I’m sitting at our former lunch table. These days it usually doubles as my home office. Behind me is the bookshelf, and right next to me Claudia is trying to find a hotel for a few days in March. We want to go cross-country skiing. It’s not easy to find a hotel with free rooms, apparently.
Today we did you first session for the Fantasy Traveller game “Halberts”, in English, three players and me. We created characters by taking turns: everybody rolled the six attributes in order; everybody applied for the career of their choice; everybody rolled for the four skills learned; everybody rolled for the twist of fate.
The survival roll gets harder as you grow older; plus old age has detrimental effects as well after a while.
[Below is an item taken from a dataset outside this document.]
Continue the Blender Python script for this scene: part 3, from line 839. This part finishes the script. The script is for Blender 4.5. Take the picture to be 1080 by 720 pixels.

So there’s always some trepidation when you roll for the twist of fate.
Now, in Traveller games this roll is called “survival roll” that’s exactly what you roll for. If you don’t make it, the character dies. It’s fixed and depends on the career you picked. When I rolled a scout character, I risked going for a second scout career, that’s how bad the odds are. Halberts is more lenient: you get to use the character’s best ability, at least in your first career, and so it is easier to make the roll when your character is young. Plus, if you don’t make the roll, there’s a table to roll on (instead of instant death). Half the results are not crippling, but there’s at least one result where you are lost or imprisoned and spend time trying to free yourself, resulting in ageing rolls, and there’s at least one other result where you die immediately.
So we were rolling up characters… and then at the end of the third career, when the last player went, a twist of fate was rolled up. And when that fateful table was consulted, instant death it was. 💀
We debated for a second what to do in this case. Should the rules at least have a clause saying that if it happened again, the player could ignore it? We decided against it. Death during character creation is something that’s special about Traveller-like games. Advancement being a gamble that you risk is one of the things that sets these games apart. It would seem to me that surrendering this would lose some of its “charm”.
(This happened as part of the Montag in Zürich project to play a lot more games.)